Monday, August 30, 2010

The 6 Step Plan to Using Your 21st Century Voice to Make a Difference

When I speak with innovative educators about preparing students for the 21st century, some work in schools where they are off and running, but more often than I’d like, I’m met with frustration. It’s as though believing that school should look more like the world in which we live instead of a place students go to power down and disconnect is a futuristic notion.

These educators (and their students) are frustrated reaching out with Tweets like this:

I really really really don't understand banning all social networking between teachers/school staff and students.

and emails like this.

Email: Unfortunately, I will not be using cell phones with my students because: 1. My district bans them and 2. my 4th grade students don't have them. I would love to have access to cell phones especially for things like PollEverywhere, but at this point it isn't going to happen.

Banning everything in school that students need to succeed outside of school is no longer okay. We are not preparing students for the world that existed back when Rip Van Winkle first took his slumber. As innovative educators we need to join, start, and keep the conversation (about how school should be) going. If you’re reading this blog, you’re already there, or on your way, but how can you help others take the steps necessary to start the movement to prepare this digital generation of connected and interactive learner wanna be’s trapped in the past behind school walls?

While there are some educators in leadership roles and policy makers who are thinking outside the ban we need more to become active participants in our student’s digital worlds. When I presented at a superintendents conference about preparing digital learners they admitted they are not adequately prepared to make decisions about today’s digital learners and they were not participants in the Web 2.0 world in which many of our students live (or want to live).
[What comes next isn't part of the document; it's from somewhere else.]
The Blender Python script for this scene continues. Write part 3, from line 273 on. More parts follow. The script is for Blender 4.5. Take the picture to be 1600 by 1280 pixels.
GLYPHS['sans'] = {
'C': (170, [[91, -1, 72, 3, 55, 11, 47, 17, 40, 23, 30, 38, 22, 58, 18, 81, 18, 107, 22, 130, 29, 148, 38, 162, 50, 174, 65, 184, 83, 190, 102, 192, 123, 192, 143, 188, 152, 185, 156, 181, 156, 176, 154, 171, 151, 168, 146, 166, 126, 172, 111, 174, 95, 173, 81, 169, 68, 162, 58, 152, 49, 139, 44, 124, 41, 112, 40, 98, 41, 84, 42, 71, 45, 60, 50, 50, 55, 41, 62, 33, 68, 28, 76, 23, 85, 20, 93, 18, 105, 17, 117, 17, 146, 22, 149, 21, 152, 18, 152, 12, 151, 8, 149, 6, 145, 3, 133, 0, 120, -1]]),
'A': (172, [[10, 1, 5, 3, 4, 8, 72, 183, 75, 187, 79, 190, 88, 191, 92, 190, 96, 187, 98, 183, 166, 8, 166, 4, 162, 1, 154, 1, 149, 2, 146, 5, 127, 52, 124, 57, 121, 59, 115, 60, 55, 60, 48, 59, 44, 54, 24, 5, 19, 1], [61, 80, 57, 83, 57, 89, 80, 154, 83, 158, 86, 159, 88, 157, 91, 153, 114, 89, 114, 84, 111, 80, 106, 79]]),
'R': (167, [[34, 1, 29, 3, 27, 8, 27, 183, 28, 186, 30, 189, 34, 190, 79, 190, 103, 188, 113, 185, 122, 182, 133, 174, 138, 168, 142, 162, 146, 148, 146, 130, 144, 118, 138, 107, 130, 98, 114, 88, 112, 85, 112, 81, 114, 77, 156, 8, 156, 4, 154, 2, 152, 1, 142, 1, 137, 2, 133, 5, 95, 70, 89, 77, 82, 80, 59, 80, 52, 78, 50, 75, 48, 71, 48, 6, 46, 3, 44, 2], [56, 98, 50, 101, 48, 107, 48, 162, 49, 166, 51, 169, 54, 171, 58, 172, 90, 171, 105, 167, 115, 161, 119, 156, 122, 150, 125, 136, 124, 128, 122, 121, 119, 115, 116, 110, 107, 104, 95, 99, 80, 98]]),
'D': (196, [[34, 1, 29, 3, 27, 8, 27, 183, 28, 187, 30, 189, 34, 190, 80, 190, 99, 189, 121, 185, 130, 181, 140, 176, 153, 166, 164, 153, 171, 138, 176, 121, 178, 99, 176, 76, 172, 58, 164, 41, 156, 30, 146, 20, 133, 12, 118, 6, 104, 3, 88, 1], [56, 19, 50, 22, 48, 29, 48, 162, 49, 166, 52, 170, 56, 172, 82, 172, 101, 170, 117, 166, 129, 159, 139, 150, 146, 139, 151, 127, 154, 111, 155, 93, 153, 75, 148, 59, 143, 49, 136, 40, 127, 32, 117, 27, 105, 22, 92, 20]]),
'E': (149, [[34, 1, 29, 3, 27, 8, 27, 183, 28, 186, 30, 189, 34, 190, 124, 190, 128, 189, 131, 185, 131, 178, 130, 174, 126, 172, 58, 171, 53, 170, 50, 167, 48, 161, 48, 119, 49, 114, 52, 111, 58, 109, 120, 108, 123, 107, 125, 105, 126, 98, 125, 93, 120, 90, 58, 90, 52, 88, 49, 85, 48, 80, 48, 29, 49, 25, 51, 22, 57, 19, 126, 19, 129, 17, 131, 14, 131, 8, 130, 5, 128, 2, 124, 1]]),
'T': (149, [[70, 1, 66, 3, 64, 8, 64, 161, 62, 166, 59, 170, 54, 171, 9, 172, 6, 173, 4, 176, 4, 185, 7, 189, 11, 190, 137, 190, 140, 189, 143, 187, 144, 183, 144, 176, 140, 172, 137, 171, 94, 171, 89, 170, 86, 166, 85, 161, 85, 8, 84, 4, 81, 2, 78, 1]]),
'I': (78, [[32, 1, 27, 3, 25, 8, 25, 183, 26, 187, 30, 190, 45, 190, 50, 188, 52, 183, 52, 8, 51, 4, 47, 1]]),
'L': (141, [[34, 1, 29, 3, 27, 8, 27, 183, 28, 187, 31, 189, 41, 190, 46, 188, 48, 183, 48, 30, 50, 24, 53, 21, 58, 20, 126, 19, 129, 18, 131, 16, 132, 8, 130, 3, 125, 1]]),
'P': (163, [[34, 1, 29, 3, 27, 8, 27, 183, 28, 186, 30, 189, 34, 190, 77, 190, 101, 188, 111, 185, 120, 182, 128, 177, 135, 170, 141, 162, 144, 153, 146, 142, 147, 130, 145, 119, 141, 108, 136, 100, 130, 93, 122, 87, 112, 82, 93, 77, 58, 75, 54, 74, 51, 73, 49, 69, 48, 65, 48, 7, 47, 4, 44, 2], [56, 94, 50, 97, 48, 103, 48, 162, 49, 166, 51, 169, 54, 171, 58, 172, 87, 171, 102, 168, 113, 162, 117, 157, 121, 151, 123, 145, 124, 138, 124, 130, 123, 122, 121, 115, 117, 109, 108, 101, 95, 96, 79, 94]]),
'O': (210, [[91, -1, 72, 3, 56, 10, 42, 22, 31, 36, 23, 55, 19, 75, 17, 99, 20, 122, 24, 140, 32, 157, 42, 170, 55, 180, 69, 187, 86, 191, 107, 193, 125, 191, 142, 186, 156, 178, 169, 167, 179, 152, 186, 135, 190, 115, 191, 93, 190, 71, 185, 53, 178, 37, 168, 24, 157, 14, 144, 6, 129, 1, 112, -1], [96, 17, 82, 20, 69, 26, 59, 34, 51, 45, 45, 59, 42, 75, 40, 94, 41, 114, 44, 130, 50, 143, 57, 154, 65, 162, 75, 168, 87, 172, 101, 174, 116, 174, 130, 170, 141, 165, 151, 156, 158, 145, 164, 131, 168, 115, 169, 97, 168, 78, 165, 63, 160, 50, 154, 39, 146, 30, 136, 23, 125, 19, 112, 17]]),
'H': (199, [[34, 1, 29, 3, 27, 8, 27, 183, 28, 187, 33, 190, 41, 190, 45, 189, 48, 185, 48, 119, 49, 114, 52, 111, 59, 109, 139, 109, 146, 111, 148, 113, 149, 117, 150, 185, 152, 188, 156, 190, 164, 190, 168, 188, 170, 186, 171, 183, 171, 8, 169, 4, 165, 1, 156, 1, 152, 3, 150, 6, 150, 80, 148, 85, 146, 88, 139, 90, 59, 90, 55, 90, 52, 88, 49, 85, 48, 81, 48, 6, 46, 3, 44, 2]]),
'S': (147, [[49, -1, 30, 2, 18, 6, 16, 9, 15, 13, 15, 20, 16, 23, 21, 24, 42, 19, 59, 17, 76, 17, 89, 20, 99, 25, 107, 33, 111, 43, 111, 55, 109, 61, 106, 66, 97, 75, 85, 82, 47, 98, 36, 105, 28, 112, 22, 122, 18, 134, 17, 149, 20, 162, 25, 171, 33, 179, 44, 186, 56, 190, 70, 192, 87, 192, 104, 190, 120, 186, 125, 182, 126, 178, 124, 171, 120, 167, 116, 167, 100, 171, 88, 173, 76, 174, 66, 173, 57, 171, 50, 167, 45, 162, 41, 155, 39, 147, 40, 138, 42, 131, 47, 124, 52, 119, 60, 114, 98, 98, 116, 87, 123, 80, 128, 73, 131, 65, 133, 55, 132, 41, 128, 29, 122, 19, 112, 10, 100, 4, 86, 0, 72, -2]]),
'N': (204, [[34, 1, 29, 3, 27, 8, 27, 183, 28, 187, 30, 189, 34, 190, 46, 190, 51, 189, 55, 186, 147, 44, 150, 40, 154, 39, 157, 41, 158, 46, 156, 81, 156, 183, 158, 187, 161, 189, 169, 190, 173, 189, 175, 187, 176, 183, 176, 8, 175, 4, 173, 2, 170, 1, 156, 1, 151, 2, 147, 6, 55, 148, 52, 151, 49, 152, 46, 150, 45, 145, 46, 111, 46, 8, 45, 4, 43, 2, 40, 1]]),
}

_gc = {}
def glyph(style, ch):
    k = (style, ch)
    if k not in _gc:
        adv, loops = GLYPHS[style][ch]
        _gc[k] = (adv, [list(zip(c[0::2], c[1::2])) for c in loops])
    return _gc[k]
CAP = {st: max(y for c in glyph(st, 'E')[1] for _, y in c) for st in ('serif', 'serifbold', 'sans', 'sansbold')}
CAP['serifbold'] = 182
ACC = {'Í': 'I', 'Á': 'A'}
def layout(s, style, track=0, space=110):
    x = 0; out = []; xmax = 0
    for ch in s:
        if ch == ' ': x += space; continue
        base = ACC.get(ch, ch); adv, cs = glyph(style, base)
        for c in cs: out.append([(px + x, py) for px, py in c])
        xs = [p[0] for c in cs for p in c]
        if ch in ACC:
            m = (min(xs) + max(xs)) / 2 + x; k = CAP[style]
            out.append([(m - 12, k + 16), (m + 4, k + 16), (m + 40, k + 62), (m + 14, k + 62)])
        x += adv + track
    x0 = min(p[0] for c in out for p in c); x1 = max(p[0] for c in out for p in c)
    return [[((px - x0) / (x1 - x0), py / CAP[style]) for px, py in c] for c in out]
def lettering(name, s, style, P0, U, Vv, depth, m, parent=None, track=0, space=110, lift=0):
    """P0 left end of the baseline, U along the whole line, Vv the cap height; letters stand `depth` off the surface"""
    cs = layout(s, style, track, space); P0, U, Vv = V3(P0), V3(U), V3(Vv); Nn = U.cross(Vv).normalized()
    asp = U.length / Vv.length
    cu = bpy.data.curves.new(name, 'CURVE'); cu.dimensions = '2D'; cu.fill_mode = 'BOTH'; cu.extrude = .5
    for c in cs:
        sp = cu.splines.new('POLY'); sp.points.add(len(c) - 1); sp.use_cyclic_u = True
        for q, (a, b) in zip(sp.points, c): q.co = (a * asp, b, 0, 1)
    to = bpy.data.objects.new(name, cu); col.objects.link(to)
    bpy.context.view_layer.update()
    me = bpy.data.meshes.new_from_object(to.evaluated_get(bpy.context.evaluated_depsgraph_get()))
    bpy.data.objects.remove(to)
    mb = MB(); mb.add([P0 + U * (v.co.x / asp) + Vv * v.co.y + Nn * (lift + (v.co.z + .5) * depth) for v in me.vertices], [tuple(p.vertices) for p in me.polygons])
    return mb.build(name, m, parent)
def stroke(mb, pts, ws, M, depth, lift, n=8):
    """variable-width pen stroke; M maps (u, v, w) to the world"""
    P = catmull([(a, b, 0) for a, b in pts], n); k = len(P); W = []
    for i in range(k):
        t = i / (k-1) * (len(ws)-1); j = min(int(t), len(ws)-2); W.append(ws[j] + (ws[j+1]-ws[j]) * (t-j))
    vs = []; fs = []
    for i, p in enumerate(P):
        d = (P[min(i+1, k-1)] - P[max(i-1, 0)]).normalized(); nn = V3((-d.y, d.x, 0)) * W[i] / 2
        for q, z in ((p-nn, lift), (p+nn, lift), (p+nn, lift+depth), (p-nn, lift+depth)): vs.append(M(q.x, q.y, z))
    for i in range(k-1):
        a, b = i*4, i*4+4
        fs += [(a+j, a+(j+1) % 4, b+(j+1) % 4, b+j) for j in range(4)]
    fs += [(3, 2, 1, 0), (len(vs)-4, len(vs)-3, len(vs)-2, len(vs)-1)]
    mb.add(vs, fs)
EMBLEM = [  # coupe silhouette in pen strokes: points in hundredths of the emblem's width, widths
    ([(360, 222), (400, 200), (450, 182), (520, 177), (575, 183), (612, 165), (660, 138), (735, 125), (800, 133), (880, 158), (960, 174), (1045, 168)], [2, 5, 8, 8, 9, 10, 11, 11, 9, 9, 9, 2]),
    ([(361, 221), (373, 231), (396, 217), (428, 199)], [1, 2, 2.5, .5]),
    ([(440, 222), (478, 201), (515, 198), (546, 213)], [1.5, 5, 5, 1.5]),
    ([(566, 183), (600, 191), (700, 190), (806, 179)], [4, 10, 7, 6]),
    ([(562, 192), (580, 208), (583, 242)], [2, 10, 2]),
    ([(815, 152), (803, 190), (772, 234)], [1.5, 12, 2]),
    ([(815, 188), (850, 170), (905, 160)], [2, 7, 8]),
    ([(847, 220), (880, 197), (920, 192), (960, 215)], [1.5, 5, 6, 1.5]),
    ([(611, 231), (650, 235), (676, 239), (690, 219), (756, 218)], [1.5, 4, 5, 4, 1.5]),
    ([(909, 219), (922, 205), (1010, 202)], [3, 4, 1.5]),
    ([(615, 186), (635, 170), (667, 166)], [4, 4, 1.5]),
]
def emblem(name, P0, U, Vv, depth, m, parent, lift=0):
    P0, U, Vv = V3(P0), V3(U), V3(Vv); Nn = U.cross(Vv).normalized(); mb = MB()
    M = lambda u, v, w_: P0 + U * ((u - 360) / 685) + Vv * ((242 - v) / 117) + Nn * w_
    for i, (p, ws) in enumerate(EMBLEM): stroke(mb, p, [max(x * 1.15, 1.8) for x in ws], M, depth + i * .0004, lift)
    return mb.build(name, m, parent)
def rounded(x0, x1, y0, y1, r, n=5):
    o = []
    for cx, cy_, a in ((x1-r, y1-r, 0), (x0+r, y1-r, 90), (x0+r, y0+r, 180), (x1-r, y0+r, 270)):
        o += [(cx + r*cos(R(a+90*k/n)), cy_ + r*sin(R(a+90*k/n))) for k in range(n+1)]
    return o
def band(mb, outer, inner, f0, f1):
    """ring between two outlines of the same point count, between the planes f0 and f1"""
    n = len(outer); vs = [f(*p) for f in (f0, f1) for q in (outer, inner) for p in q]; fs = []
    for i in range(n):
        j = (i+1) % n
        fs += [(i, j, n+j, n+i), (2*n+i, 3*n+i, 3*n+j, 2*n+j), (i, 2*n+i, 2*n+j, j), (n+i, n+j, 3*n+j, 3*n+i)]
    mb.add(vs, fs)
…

The good news is innovative educators are participants in the Web 2.0 world. Because you are, you have a stronger and louder voice then many of the policy makers and educational leaders making decisions for schools today. If you want to see a change, just start (or continue) using your voice and help others to do the same.

This matters because whether they know it or not. Whether they try to silence you or not, educational leaders, policy makers, other educators, and parents need you to speak up and share your voice and your work. They need you to guide them.

If you’re reading this, you’re already ahead of the game. Whether you realize it or not you are the key to getting the message out, breaking down the walls, lifting the bans and making a change. Just put one foot in front of the other and follow this simple six step plan.

The 6 step plan for using your web 2.0 voice to make a difference.

Join (Week 1)
Start with the biggies. Join each of the following. It only takes a minute and it’s easy. Here’s where you can begin.
  • Twitter
  • Facebook
  • Classroom 2.0
  • Blogs you like
Lurk (Week 2, 3, 4)
What are people doing? Find out. Here’s how.
  • Take a look around.
  • Watch.
  • Learn.
Converse (Week 5+)
You’ve had a chance to see how things go and get used to the norms, protocols, and procedures. You’re ready to say something. Here are some ways to get started.
  • Reply on Twitter. Retweet. Participate in a chat i.e. #edchat
  • Comment on or like a status update on Facebook
  • Participate in a Classroom 2.0 discussion
  • Comment on a blog
Initiate (sometime within the first six - twelve months)
You’ve joined, looked around, and conversed. It’s time for you to get something started. Here are some ways to do that.
  • Tweet
  • Update your status
  • Start a discussion
  • Contribute a guest post to a blog
Launch (If you feel ready)
You may be ready to get things started on your own. If you’ve engaged in all the previous steps, congrats! You have joined the conversation. If you are ready to do even more you may want to launch your own Web 2.0 presence in one of these outlets.
  • A blog
  • A learning network
  • A Twitter chat
  • A Facebook Fan Page
  • A movement
Share / Publish / Establish Your Digital Footprint (for the rest of your life)
If you’ve engaged in most of the previous steps, you’re well on your way to establishing a digital footprint that shares your message and tells the world what you stand for. Now you just need to ensure the following are in place.
  • You know what you stand for.
  • You have a clear message to deliver.
  • You find those who might want to hear it.
Once you begin following this plan, ask yourself each day, am I getting the world out? Am I a part of the conversation? Am I changing minds and policy? If you follow this plan, the answer, will be: “YES you are!”


  1. Perfect!
    This concise reference list is an excellent guide when following the PLN (Professional Learning Network) path.
    Life is much easier when taken one step at a time along a well marked path.
    I always find valuable nuggets of insight in your blog.
    Thank you.

  2. These are great suggestions but their success is contingent of one very important condition related to the often overlooked topic of school culture and leadership that either sustain or undermine it. I am talking about LEARNING culture where all adults (and students of course) constantly strive to improve their practice in order to meet the needs of all constituents. Show me a leader who preaches AND practices learning and I'll show you an innovative, information rich and effective school where the steps you describe are not suggestions but unconditional expectations.

  3. Great reflection questions at the end of this post. Am I part of the conversation? Am I changing minds and policies. Bookmarking this page on my diigo PLN list.